To avenge is "to get revenge" or "to take vengeance"; it suggests the administration of just punishment for a criminal or immoral act. Revenge seems to stress the idea of retaliation a bit more strongly and implies real hatred as its motivation. ["The Columbia Guide to Standard American English," 1993]

revenge(n.)

"retaliation for wrongs real or fancied, act of doing harm or injury in return for wrong or injury suffered," 1540s, from French revenge, a back-formation from revengier (see revenge (v.)). Hence "vindictive feeling, desire to be revenged."

Entries linking to revenge

mid-15c., vendicacion, "act of avenging, revenge; assertion of a claim" (senses now obsolete); 1640s as "justification by proof, defense against censure;" from Old French vindicacion "vengeance, revenge" and directly from Latin vindicationem (nominative vindicatio) "act of claiming or avenging," noun of action from past-participle stem of vindicare "lay claim to, assert; claim for freedom, set free; protect, defend; avenge" (related to vindicta "revenge"). This is held to be probably from vim dicare "to show authority," from vim, accusative of vis "force" (see vim) + dicare "to proclaim" (see diction).
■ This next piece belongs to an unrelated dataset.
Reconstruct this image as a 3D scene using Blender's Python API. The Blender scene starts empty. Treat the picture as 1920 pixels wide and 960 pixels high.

"vindicate by inflicting pain or evil on the wrongdoer," late 14c., from Anglo-French avenger, Old French avengier, from a- "to" (see ad-) + vengier "take revenge" (Modern French venger), from Latin vindicare "to claim, avenge, punish" (see vindication). See revenge (v.) for distinction of use. Related: Avenged; avenging. As a noun to go with it, 16c. English tried avenge, avengeance, avengement, avenging.